Myers Literary Guide:
The North-East
 

JANE AUSTEN (1776 - 1817) ...

In Pride and Prejudice Darcy purchases the lowest officer rank for Wickham in the regular army 'quartered in the North' i.e. Newcastle. This is an obvious device to get Wickham and Lydia as far away from Darcy and the other Bennet sisters as possible. Only Mrs Bennet frets over her favourite daughter's situation. For her Newcastle is 'a place quite northward'. Lydia would be 'banished to the North', 'such a way off', 'so far off' and 'such a way from me'. Other places in Pride and Prejudice have disguised names; Newcastle escapes anonymity, though it is not described at all. This is not a symbolic 'north and south' matter, however: in Sense and Sensibility a proposed removal to Devon arouses similar misgivings in Mrs Dashwood. But why Newcastle in particular?

Clive Caplan, writing for the Jane Austen Society, describes the unrest among miners and seamen in the North East at the time (1795) when Jane was projecting her novel, necessitating the deployment of several regiments near Newcastle. England's military fortunes were at a low ebb, and the French threat against the coal trade to London (600 vessels plied from Newcastle alone) coupled with domestic upheaval prompts Caplan to see Wickham's move to Newcastle as natural in the circumstances and evidence of Jane Austen's awareness of the political and social events of her time. Newcastle Barracks was completed in 1804, and its grim crenellations dominated Gallowgate and Nun's Moor until well after WWII. The Duke of Gloucester at about this time marched the ten thousand men of the 'Army of the North' along Blyth beach - in order to impress Sarah Delaval (without success).

Jane herself never went north of the Trent in her life, but her widowed cousin Eliza Feuillide (the Comte had been guillotined on 22 February 1794) stayed with the Rev. Charles Egerton and his wife Catherine for six months from July 1794 to January 1795 in Washington, Co. Durham (interestingly, Dorothy Wordsworth (q.v.) was living in nearby Newcastle at the time). Eliza was very close to the Austen family, and Jane's favourite brother Henry proposed to her. We must suppose that Jane received a good deal of information about the Newcastle area. It is not beyond possibility that Whickham near Washington suggested a link to Wickham in Hampshire, the accepted source of the reprobate's name.

Eliza was a fun-loving creature and no doubt went dancing in Newcastle - presumably at the glamorous Assembly Rooms (still in existence) with their seven chandeliers comprising ten thousand pieces of local crystal. Eliza wrote a letter from Washington on 19 Sept 1794 to Warren Hastings, who was her godfather, generous benefactor, and some say, her actual father.
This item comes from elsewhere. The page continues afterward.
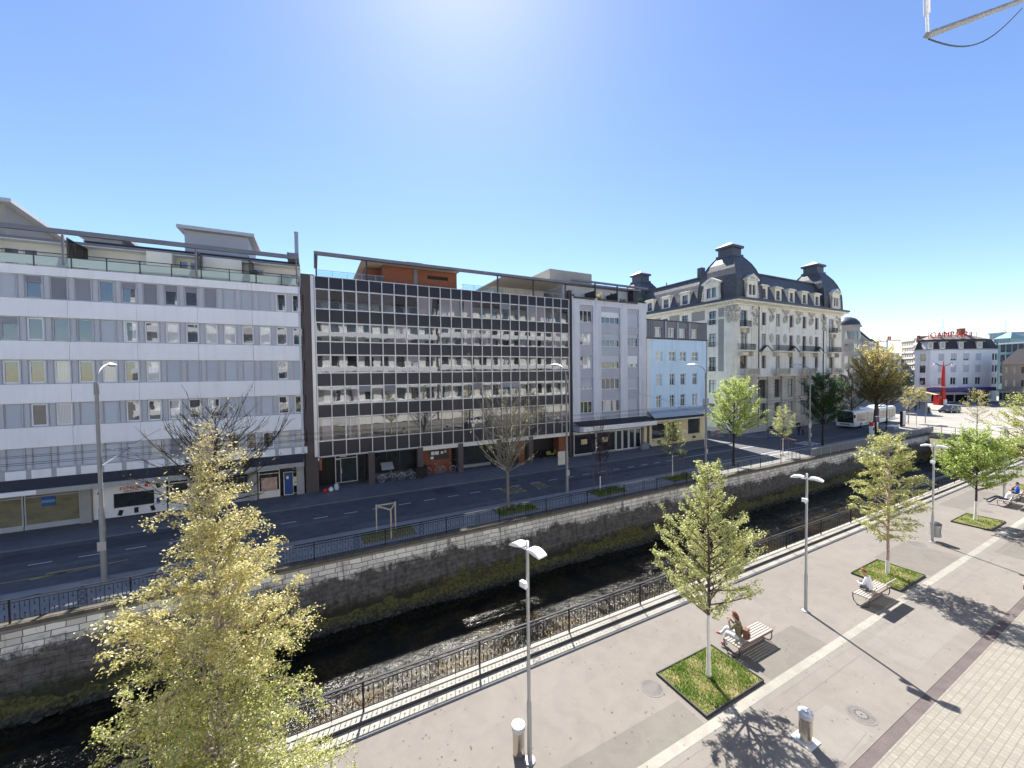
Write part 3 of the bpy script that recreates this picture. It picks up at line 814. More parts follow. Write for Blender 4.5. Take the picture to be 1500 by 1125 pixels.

' In answer to your kind enquiries concerning my health, I find myself much the better for the Northern Air of which I have now made some trial, having been at this place, that is to say on the borders of Northumberland ever since July. I purposed returning to London some time next month, but Mr. and Mrs. Egerton the friends to whom I have already paid so long a visit, kindly insist on my not leaving them till after Christmas.'
In Pride and Prejudice Lydia invites her parents, and especially her sisters, to visit. She seems rather tentative about the social scene which awaits her. 'We shall be at Newcastle all the winter and I dare say there will be some balls, and I will take care to get good partners for them all [her sisters] ,' but there is no reason why the character Lydia should display the knowledge that her creator possessed.